(Stated exercise): Only the lines from the one containing "Reconstruct this image" down to the one containing "PI = math.pi", inclusive, are to be quoted exactly.

(Record set):
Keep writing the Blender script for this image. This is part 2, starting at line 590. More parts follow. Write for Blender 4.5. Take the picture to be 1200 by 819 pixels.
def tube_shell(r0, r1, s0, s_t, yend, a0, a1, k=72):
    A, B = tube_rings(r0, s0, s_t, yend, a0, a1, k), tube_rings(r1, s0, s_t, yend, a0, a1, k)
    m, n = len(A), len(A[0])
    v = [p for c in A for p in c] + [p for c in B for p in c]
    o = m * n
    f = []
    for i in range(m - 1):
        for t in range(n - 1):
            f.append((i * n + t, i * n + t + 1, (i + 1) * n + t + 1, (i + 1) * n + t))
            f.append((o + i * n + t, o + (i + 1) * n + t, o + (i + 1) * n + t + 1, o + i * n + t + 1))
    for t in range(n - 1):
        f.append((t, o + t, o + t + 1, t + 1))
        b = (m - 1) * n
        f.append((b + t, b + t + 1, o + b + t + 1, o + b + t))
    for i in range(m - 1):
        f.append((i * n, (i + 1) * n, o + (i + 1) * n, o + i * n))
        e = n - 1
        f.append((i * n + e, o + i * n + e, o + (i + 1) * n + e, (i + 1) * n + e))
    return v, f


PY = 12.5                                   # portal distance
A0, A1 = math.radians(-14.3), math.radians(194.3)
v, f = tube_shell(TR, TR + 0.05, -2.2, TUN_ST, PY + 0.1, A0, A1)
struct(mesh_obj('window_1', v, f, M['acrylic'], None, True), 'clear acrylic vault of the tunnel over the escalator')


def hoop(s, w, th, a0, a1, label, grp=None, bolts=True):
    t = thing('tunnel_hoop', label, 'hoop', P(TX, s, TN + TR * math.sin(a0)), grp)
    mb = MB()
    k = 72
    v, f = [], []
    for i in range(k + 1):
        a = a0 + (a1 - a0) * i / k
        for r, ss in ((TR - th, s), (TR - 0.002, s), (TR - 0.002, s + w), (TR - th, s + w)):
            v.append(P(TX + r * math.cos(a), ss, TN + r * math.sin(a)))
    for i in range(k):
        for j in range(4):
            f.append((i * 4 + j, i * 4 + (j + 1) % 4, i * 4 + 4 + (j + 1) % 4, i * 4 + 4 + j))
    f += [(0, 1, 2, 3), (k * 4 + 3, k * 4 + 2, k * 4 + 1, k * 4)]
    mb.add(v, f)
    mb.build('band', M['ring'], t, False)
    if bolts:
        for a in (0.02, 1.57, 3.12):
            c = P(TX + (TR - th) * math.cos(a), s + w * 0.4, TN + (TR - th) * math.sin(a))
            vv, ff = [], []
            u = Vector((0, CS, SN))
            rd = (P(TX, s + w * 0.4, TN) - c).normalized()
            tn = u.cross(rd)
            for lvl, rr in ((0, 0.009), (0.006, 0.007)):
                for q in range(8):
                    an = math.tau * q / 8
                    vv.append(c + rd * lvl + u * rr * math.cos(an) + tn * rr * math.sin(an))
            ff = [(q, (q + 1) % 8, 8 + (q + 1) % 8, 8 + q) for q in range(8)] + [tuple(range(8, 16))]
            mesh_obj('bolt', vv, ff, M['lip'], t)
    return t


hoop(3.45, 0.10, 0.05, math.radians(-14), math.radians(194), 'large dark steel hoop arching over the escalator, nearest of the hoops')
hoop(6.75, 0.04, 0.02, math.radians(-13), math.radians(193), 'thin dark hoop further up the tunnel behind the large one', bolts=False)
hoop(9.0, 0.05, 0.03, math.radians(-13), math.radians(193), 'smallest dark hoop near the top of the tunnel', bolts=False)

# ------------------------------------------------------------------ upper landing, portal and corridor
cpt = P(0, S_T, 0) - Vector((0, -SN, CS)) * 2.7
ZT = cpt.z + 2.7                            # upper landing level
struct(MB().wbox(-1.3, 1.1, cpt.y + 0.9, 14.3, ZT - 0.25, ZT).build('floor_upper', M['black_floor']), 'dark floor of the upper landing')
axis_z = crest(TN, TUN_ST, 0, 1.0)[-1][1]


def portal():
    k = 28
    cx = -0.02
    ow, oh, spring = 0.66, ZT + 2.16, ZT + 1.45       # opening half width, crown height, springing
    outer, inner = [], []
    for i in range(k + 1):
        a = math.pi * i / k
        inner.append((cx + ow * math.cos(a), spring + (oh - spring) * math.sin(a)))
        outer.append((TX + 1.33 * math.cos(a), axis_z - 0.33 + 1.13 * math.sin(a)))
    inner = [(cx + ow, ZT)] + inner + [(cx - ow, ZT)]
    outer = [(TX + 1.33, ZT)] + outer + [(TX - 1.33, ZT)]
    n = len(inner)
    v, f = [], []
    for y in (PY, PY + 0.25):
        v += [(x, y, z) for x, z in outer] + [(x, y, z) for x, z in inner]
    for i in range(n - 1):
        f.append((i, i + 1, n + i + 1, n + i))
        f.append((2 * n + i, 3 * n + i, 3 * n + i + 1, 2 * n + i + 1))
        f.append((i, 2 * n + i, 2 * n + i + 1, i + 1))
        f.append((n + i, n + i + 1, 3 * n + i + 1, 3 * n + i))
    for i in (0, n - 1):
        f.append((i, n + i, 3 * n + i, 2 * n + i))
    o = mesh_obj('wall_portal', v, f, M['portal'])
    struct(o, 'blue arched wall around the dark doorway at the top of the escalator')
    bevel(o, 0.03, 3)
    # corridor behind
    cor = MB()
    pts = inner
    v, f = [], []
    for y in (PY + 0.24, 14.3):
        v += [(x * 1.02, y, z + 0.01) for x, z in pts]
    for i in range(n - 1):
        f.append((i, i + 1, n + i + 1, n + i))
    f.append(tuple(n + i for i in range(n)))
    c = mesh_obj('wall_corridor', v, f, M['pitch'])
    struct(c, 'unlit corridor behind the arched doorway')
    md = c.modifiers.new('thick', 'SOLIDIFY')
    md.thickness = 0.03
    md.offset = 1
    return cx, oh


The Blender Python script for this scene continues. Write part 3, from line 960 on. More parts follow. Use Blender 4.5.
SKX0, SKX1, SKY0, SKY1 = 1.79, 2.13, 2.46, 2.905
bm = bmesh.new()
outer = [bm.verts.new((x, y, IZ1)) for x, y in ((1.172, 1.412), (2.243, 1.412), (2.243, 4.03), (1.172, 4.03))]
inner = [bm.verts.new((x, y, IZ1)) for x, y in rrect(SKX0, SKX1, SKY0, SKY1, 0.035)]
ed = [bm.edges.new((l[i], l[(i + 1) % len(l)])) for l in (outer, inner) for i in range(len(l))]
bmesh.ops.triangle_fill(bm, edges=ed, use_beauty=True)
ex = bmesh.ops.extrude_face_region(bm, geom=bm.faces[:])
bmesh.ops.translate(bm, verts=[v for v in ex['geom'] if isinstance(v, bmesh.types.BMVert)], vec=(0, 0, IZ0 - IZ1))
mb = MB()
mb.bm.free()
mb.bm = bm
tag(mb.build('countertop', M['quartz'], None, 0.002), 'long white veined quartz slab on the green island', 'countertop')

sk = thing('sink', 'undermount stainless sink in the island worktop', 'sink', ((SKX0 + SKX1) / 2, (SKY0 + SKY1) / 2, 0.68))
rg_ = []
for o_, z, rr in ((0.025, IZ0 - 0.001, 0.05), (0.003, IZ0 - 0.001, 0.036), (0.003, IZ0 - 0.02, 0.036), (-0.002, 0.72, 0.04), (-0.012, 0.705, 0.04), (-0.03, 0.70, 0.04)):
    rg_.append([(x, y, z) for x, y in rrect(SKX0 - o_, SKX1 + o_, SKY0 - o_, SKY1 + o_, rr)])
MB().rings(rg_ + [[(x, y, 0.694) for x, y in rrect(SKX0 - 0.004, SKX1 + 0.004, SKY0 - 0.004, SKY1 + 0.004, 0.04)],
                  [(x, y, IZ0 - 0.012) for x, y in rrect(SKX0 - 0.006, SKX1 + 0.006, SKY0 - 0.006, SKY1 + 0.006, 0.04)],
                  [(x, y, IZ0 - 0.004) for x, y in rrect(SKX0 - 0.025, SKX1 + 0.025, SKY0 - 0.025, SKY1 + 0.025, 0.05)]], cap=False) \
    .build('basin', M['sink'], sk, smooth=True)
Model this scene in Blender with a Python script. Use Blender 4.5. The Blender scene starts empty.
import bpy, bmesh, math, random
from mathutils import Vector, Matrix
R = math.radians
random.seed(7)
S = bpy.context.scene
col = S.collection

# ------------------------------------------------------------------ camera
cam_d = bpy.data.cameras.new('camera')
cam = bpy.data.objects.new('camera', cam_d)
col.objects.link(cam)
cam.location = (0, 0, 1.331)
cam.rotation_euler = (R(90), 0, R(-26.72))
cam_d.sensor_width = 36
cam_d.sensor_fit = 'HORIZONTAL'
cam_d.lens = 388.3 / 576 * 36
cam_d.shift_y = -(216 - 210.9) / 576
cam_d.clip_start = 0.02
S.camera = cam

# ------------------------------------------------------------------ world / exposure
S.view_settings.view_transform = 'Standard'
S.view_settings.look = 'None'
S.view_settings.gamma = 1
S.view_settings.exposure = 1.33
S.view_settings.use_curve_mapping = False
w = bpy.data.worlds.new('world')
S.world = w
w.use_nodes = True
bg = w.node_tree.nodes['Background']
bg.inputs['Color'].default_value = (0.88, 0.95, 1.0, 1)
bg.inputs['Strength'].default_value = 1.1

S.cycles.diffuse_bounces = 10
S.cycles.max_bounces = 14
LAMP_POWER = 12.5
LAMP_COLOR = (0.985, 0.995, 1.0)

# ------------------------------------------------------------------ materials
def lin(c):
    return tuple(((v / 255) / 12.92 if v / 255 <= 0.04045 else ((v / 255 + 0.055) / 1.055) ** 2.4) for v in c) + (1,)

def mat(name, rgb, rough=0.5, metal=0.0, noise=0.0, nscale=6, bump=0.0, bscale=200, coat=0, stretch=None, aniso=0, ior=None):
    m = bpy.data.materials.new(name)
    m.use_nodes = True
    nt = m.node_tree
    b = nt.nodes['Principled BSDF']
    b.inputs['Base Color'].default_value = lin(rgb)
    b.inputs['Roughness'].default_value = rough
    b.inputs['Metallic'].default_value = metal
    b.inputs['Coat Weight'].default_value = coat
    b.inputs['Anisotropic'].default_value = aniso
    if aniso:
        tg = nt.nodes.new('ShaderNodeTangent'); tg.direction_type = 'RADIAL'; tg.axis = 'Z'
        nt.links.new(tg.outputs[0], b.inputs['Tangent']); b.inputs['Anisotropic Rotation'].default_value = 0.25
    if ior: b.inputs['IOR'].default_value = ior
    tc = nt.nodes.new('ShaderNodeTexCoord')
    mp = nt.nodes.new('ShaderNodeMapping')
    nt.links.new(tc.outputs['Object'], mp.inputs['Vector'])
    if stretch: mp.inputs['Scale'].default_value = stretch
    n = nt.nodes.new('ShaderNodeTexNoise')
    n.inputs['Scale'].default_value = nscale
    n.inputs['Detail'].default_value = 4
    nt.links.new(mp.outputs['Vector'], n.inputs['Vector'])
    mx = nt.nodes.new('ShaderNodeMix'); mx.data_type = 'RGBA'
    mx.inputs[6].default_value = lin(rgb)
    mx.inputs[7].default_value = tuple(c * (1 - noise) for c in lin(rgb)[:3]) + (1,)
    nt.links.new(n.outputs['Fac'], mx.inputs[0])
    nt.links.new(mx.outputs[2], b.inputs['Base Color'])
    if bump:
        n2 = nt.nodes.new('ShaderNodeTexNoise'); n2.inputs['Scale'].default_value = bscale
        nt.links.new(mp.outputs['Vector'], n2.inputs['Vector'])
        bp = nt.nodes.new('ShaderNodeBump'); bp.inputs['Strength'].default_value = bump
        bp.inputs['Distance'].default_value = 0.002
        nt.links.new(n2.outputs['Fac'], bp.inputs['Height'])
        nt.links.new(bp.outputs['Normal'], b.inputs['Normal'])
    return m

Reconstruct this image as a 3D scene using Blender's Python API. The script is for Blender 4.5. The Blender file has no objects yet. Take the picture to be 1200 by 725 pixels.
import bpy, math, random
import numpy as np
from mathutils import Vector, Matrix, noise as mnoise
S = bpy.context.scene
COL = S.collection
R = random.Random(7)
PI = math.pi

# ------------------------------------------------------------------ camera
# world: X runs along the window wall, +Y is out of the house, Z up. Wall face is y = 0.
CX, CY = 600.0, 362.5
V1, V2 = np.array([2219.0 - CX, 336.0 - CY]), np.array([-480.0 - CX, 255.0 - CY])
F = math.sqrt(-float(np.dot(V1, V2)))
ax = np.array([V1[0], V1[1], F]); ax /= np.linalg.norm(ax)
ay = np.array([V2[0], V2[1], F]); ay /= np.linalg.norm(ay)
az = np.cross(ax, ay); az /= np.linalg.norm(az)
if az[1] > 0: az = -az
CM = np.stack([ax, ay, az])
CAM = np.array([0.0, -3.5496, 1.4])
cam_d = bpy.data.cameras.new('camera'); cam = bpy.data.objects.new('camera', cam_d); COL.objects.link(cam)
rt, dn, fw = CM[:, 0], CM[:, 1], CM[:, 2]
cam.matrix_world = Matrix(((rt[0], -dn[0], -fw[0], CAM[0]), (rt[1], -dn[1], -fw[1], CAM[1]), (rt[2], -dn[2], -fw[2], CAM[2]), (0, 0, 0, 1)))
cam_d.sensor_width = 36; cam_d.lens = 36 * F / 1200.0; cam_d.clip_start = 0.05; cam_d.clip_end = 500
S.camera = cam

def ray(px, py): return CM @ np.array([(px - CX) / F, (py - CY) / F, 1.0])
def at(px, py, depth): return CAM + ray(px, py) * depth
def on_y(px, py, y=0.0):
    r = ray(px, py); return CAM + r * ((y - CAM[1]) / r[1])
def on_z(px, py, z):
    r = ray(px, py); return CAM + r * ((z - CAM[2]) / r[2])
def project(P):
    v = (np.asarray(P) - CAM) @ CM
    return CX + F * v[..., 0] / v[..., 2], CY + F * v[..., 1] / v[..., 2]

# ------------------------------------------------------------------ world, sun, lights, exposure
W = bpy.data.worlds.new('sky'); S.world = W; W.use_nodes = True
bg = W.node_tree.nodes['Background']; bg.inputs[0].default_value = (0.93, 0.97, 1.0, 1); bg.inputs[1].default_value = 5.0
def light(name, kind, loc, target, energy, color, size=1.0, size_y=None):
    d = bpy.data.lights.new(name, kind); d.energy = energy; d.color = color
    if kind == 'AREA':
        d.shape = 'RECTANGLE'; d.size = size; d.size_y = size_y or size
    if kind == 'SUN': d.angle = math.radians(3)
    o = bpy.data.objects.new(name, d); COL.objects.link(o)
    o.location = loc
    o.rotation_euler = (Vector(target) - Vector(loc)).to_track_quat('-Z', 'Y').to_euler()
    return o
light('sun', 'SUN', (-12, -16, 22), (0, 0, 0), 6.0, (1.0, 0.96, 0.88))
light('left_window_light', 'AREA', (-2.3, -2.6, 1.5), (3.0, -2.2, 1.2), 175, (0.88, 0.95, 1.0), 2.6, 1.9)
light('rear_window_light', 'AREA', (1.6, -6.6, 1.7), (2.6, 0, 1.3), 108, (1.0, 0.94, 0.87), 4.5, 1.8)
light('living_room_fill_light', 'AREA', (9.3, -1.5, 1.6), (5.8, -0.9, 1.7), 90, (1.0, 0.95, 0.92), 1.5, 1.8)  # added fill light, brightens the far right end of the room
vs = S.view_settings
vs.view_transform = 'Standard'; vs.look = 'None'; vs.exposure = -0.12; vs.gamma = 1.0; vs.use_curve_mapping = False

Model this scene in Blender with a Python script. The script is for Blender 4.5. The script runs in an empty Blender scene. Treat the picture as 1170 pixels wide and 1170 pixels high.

(Finished exercise):
Reconstruct this image as a 3D scene using Blender's Python API. The script is for Blender 4.5. The Blender file has no objects yet. Take the picture to be 1200 by 725 pixels.
import bpy, math, random
import numpy as np
from mathutils import Vector, Matrix, noise as mnoise
S = bpy.context.scene
COL = S.collection
R = random.Random(7)
PI = math.pi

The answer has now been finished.